Directions for this task — Copy out all of the data exactly as it appears.
··········
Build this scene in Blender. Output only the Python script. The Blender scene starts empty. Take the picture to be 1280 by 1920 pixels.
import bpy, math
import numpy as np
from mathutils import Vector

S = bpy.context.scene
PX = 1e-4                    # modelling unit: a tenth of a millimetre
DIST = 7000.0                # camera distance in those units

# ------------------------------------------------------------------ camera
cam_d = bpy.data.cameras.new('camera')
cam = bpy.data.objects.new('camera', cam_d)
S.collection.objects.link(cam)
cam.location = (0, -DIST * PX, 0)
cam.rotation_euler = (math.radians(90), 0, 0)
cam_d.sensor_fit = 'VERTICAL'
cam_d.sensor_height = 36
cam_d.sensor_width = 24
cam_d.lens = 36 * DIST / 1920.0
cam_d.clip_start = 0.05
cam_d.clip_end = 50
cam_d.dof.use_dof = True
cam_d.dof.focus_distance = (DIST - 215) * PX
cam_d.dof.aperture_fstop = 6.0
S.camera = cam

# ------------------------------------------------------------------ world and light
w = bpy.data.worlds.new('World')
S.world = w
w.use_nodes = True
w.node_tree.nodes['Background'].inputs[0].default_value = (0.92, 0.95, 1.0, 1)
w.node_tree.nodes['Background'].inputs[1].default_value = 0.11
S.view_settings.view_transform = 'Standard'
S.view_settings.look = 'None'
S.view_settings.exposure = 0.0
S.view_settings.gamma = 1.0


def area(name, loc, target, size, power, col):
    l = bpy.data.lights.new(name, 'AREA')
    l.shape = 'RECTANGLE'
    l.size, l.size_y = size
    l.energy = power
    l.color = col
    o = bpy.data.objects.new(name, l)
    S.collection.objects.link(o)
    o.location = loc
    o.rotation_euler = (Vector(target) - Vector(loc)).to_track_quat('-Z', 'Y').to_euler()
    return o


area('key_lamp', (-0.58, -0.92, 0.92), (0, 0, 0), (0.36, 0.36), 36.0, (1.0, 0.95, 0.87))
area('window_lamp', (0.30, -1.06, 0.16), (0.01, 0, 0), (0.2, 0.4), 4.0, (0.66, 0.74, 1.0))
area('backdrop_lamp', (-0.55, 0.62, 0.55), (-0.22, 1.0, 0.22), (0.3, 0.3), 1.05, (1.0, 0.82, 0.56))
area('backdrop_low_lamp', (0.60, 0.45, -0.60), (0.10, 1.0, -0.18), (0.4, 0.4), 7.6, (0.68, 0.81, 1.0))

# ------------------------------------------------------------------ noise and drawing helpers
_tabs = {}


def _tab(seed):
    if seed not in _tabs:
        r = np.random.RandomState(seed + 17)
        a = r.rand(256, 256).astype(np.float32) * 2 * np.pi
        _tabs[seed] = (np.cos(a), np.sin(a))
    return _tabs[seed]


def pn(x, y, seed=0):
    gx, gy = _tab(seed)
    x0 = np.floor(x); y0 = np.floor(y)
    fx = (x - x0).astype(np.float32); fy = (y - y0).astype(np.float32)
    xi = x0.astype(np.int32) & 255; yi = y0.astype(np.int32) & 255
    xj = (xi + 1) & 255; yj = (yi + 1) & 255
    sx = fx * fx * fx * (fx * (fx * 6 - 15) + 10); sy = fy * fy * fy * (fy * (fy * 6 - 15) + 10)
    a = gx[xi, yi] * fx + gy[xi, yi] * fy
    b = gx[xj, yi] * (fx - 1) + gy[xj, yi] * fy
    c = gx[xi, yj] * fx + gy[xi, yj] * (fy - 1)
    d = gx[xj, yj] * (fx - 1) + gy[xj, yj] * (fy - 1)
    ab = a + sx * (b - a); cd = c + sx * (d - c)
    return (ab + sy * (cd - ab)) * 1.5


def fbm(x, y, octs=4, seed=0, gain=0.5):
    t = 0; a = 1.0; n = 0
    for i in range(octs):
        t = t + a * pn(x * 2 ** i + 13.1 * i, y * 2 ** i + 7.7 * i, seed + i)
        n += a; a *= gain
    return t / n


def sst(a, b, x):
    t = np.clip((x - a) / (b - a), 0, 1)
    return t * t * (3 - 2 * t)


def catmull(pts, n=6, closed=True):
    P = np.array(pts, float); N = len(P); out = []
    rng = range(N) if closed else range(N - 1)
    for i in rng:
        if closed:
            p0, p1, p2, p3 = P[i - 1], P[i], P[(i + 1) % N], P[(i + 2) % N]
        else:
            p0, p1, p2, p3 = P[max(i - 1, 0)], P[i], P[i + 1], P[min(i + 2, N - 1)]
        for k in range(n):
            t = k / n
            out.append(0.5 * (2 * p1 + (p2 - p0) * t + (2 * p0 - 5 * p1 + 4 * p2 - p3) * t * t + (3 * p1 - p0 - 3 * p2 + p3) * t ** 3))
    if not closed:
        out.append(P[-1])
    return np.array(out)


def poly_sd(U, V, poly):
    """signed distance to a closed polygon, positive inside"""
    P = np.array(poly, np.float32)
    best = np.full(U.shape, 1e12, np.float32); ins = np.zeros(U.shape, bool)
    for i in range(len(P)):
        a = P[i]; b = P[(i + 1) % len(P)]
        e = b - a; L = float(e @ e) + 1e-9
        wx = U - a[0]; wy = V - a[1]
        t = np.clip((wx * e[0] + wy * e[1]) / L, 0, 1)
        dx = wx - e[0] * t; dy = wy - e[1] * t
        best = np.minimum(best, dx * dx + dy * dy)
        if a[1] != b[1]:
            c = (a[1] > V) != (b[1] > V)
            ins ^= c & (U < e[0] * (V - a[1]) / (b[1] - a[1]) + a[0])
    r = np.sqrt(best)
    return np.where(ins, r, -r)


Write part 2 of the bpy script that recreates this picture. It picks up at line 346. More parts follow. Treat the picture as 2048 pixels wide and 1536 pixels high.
··········
Written solution —
Build this scene in Blender. Output only the Python script. The Blender scene starts empty. Take the picture to be 1280 by 1920 pixels.
import bpy, math
import numpy as np
from mathutils import Vector

S = bpy.context.scene
PX = 1e-4                    # modelling unit: a tenth of a millimetre
DIST = 7000.0                # camera distance in those units

# ------------------------------------------------------------------ camera
cam_d = bpy.data.cameras.new('camera')
cam = bpy.data.objects.new('camera', cam_d)
S.collection.objects.link(cam)
cam.location = (0, -DIST * PX, 0)
cam.rotation_euler = (math.radians(90), 0, 0)
cam_d.sensor_fit = 'VERTICAL'
cam_d.sensor_height = 36
cam_d.sensor_width = 24
cam_d.lens = 36 * DIST / 1920.0
cam_d.clip_start = 0.05
cam_d.clip_end = 50
cam_d.dof.use_dof = True
cam_d.dof.focus_distance = (DIST - 215) * PX
cam_d.dof.aperture_fstop = 6.0
S.camera = cam

# ------------------------------------------------------------------ world and light
w = bpy.data.worlds.new('World')
S.world = w
w.use_nodes = True
w.node_tree.nodes['Background'].inputs[0].default_value = (0.92, 0.95, 1.0, 1)
w.node_tree.nodes['Background'].inputs[1].default_value = 0.11
S.view_settings.view_transform = 'Standard'
S.view_settings.look = 'None'
S.view_settings.exposure = 0.0
S.view_settings.gamma = 1.0


def area(name, loc, target, size, power, col):
    l = bpy.data.lights.new(name, 'AREA')
    l.shape = 'RECTANGLE'
    l.size, l.size_y = size
    l.energy = power
    l.color = col
    o = bpy.data.objects.new(name, l)
    S.collection.objects.link(o)
    o.location = loc
    o.rotation_euler = (Vector(target) - Vector(loc)).to_track_quat('-Z', 'Y').to_euler()
    return o


area('key_lamp', (-0.58, -0.92, 0.92), (0, 0, 0), (0.36, 0.36), 36.0, (1.0, 0.95, 0.87))
area('window_lamp', (0.30, -1.06, 0.16), (0.01, 0, 0), (0.2, 0.4), 4.0, (0.66, 0.74, 1.0))
area('backdrop_lamp', (-0.55, 0.62, 0.55), (-0.22, 1.0, 0.22), (0.3, 0.3), 1.05, (1.0, 0.82, 0.56))
area('backdrop_low_lamp', (0.60, 0.45, -0.60), (0.10, 1.0, -0.18), (0.4, 0.4), 7.6, (0.68, 0.81, 1.0))

# ------------------------------------------------------------------ noise and drawing helpers
_tabs = {}


def _tab(seed):
    if seed not in _tabs:
        r = np.random.RandomState(seed + 17)
        a = r.rand(256, 256).astype(np.float32) * 2 * np.pi
        _tabs[seed] = (np.cos(a), np.sin(a))
    return _tabs[seed]


def pn(x, y, seed=0):
    gx, gy = _tab(seed)
    x0 = np.floor(x); y0 = np.floor(y)
    fx = (x - x0).astype(np.float32); fy = (y - y0).astype(np.float32)
    xi = x0.astype(np.int32) & 255; yi = y0.astype(np.int32) & 255
    xj = (xi + 1) & 255; yj = (yi + 1) & 255
    sx = fx * fx * fx * (fx * (fx * 6 - 15) + 10); sy = fy * fy * fy * (fy * (fy * 6 - 15) + 10)
    a = gx[xi, yi] * fx + gy[xi, yi] * fy
    b = gx[xj, yi] * (fx - 1) + gy[xj, yi] * fy
    c = gx[xi, yj] * fx + gy[xi, yj] * (fy - 1)
    d = gx[xj, yj] * (fx - 1) + gy[xj, yj] * (fy - 1)
    ab = a + sx * (b - a); cd = c + sx * (d - c)
    return (ab + sy * (cd - ab)) * 1.5


def fbm(x, y, octs=4, seed=0, gain=0.5):
    t = 0; a = 1.0; n = 0
    for i in range(octs):
        t = t + a * pn(x * 2 ** i + 13.1 * i, y * 2 ** i + 7.7 * i, seed + i)
        n += a; a *= gain
    return t / n


def sst(a, b, x):
    t = np.clip((x - a) / (b - a), 0, 1)
    return t * t * (3 - 2 * t)


def catmull(pts, n=6, closed=True):
    P = np.array(pts, float); N = len(P); out = []
    rng = range(N) if closed else range(N - 1)
    for i in rng:
        if closed:
            p0, p1, p2, p3 = P[i - 1], P[i], P[(i + 1) % N], P[(i + 2) % N]
        else:
            p0, p1, p2, p3 = P[max(i - 1, 0)], P[i], P[i + 1], P[min(i + 2, N - 1)]
        for k in range(n):
            t = k / n
            out.append(0.5 * (2 * p1 + (p2 - p0) * t + (2 * p0 - 5 * p1 + 4 * p2 - p3) * t * t + (3 * p1 - p0 - 3 * p2 + p3) * t ** 3))
    if not closed:
        out.append(P[-1])
    return np.array(out)


def poly_sd(U, V, poly):
    """signed distance to a closed polygon, positive inside"""
    P = np.array(poly, np.float32)
    best = np.full(U.shape, 1e12, np.float32); ins = np.zeros(U.shape, bool)
    for i in range(len(P)):
        a = P[i]; b = P[(i + 1) % len(P)]
        e = b - a; L = float(e @ e) + 1e-9
        wx = U - a[0]; wy = V - a[1]
        t = np.clip((wx * e[0] + wy * e[1]) / L, 0, 1)
        dx = wx - e[0] * t; dy = wy - e[1] * t
        best = np.minimum(best, dx * dx + dy * dy)
        if a[1] != b[1]:
            c = (a[1] > V) != (b[1] > V)
            ins ^= c & (U < e[0] * (V - a[1]) / (b[1] - a[1]) + a[0])
    r = np.sqrt(best)
    return np.where(ins, r, -r)


Write part 2 of the bpy script that recreates this picture. It picks up at line 346. More parts follow. Treat the picture as 2048 pixels wide and 1536 pixels high.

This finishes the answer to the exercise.